Beads That Traveled the World

The glass beads are what make Chibuene remarkable in the archaeological record. Between 1995 and 2001, surveys of the lower occupation levels yielded 2,800 beads, most belonging to the Zhizo tradition — a type found at sites across southern Africa. But among them was something new: a distinct typology named the Chibuene series. These tubular beads, their ends rounded through reheating, matched only one other contemporary collection, from Nqoma in western Botswana, over a thousand kilometers away. Chemical analysis of the glass pointed to a Near Eastern origin for both series. Written sources from the fifteenth century record that ivory, animal skins, and enslaved people were exchanged for glass beads along this coast.

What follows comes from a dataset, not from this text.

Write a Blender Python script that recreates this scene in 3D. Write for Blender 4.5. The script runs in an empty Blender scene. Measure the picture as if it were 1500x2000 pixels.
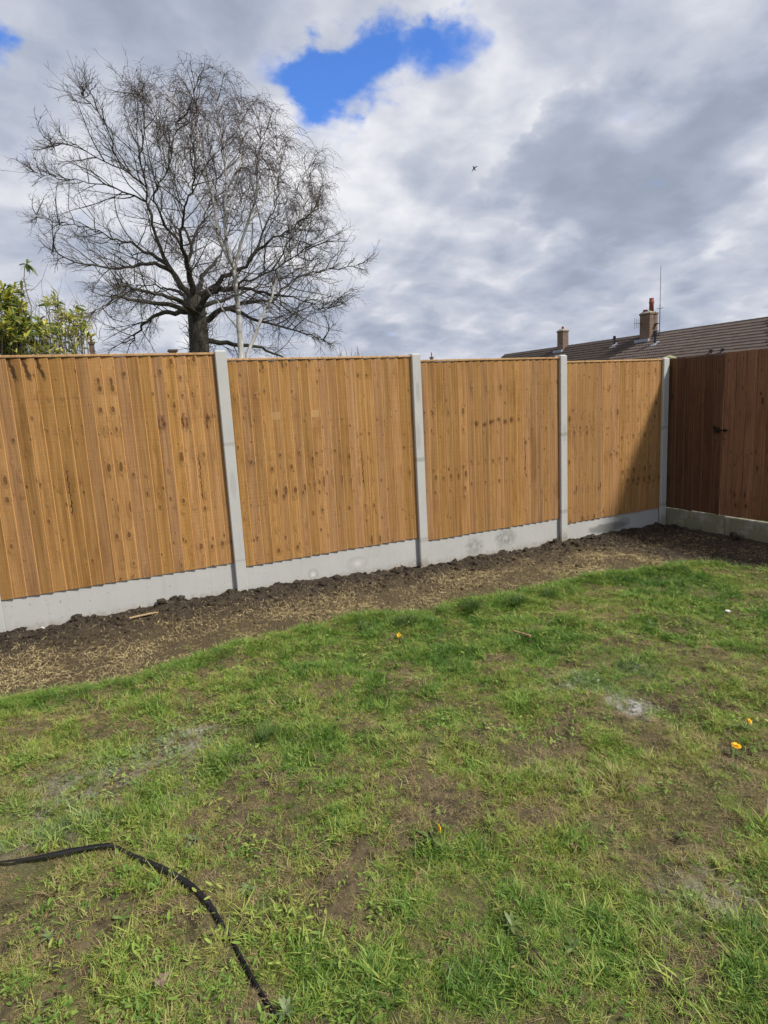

The beads themselves became currency of a kind, flowing from Chibuene inland to the Shashe and Limpopo river regions, the Zimbabwe Plateau, and Botswana. For roughly four centuries, Chibuene served as one of the principal entry points through which the glasswork of the Middle East and South Asia reached the kingdoms of southern Africa.

Under the Influence of Manyikeni

Around AD 1200, something shifted. The ceramics in Chibuene's upper archaeological layers changed character. Imported glazed pottery disappeared, replaced by styles unmistakably linked to Manyikeni, an inland settlement roughly 160 kilometers to the southwest that had connections to the Great Zimbabwe civilization. Ovaloid vessels with shell-impressed motifs and graphite-decorated restricted vessels — distinctive Manyikeni forms absent from Chibuene's earlier layers — began to dominate the assemblage. Shell stamping replaced the earlier incised motifs of triangles, zigzags, and herringbone patterns. The transition suggests that Chibuene fell under Manyikeni's political or economic influence during this period. Crucibles found in the later deposits hint at gold processing, presumably melting gold obtained through trade with the Great Zimbabwe network. Mozambique has jointly nominated Chibuene and Manyikeni for the World Heritage Tentative List, recognizing their intertwined histories as coastal gateway and inland power.

Drought, Change, and Persistence

Pollen evidence from the nearby lakes of Nhaucati and Xiroche reveals a lengthy drought between 1400 and 1700, peaking around 1700, that transformed the surrounding landscape from forest savanna mosaic to drier woodland. Throughout this climatic upheaval, and despite the decline of Indian Ocean trade at the end of the first millennium, Chibuene persisted. Its role evolved from international entrepot to regional connector, linking northern and southern coastal communities while maintaining its function as a bridge between the coast and the interior at Manyikeni. Contemporary farmers in the region still cultivate maize, sorghum, cassava, beans, and peanuts on the same coastal plain. The archaeological site has yielded its secrets slowly — through ceramics scored with the marks of shell edges, through beads whose chemistry maps ancient supply chains, through the bones of sharks caught by people who lived at the edge of two worlds.

From the Air

Chibuene is located at 22.05°S, 35.32°E, five kilometers south of Vilanculos South Beach on the Mozambican coast. From 3,000–5,000 feet AGL, the site sits on the coastal plain between the Indian Ocean to the east and scrubland to the west. The Bazaruto Archipelago is visible offshore to the northeast. Vilanculos International Airport (FQVL) serves the area. The coastline is generally clear, with tropical savanna climate producing distinct wet and dry seasons.